If you’ve been around the computer industry very long, you’ve seen several ways to determine the performance of a system. From the early days of basic processor clock speed through the expansion in the number of processors to the number of processing cores in the processing units, the way we look at computer performance has changed as the processing architecture and the software that uses it has changed. Today, if you want to have a broad understanding of system performance, look to the cores.
Why has the number of processing cores become so important?
Part of the reason is that it has become possible to place multiple processing cores in a single-chip package. Basically, you can shove more processors into a very limited bit of real estate.
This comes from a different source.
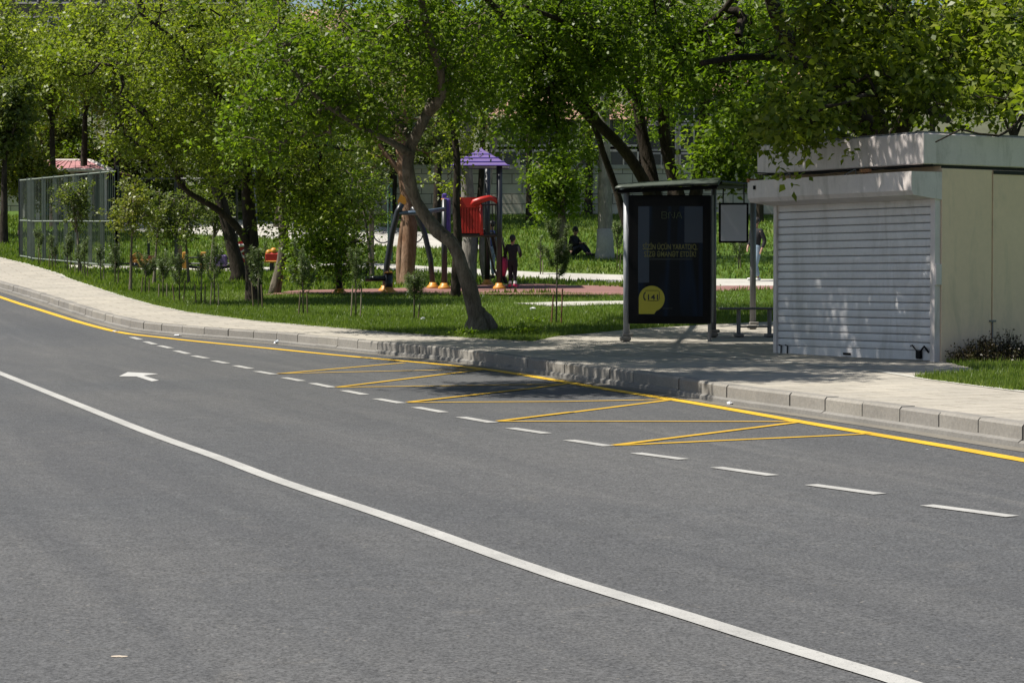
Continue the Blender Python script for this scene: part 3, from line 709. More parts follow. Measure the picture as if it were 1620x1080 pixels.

The cores in a single package also tend to be tightly coupled, sharing cache and memory from a single bus. That’s important because of the way that software has evolved to take advantage of the multiple cores.
Once upon a time, operating system and compiler architects designed their software to divide tasks into big, simple tasks: in a dual processor system, the operating system might execute on one processor while applications are executed on another, for example. Today, both applications and operating systems will split themselves along much finer-grain lines, with each able to split itself into multiple tasks that can run simultaneously on the maximum number of cores available. What this means is that for applications and tasks that are “compute bound” or performance limited by the speed of the processor rather than storage access or network bandwidth, multiple cores can make a huge difference in the execution speed of the program.
GPU architecture
The ultimate example of this is in modern super-computers, many of which are based on GPU architectures. GPUs (graphical processing units) can have thousands of cores, where the most commonly available general-purpose CPU chips top out at 8 cores. Programmers for applications running on these GPU-based super-computers will make use of the OS job scheduler to break the application into thousands of pieces that are run simultaneously, with the results re-assembled before presentation.
So why doesn’t every engineering workstation have GPUs at its core?
Some do, but the sad fact is that not every problem lends itself to being divided up in massively parallel fashion. Modern general purpose engineering workstations walk a fine line between performance profiles for a number of different problem sets. Multiple multi-core processors will provide numeric application performance that’s much better than that seen on a system with fewer cores while still allowing general purpose operating systems like Windows or a common Linux distribution to be used.
Look to the cores when you’re specifying equipment for an engineering workstation. You’ll still need adequate memory and fast storage, but the maximum number of processing cores is the shortest path to the best performance in systems that will be useful for the full range of tasks faced by the modern engineer.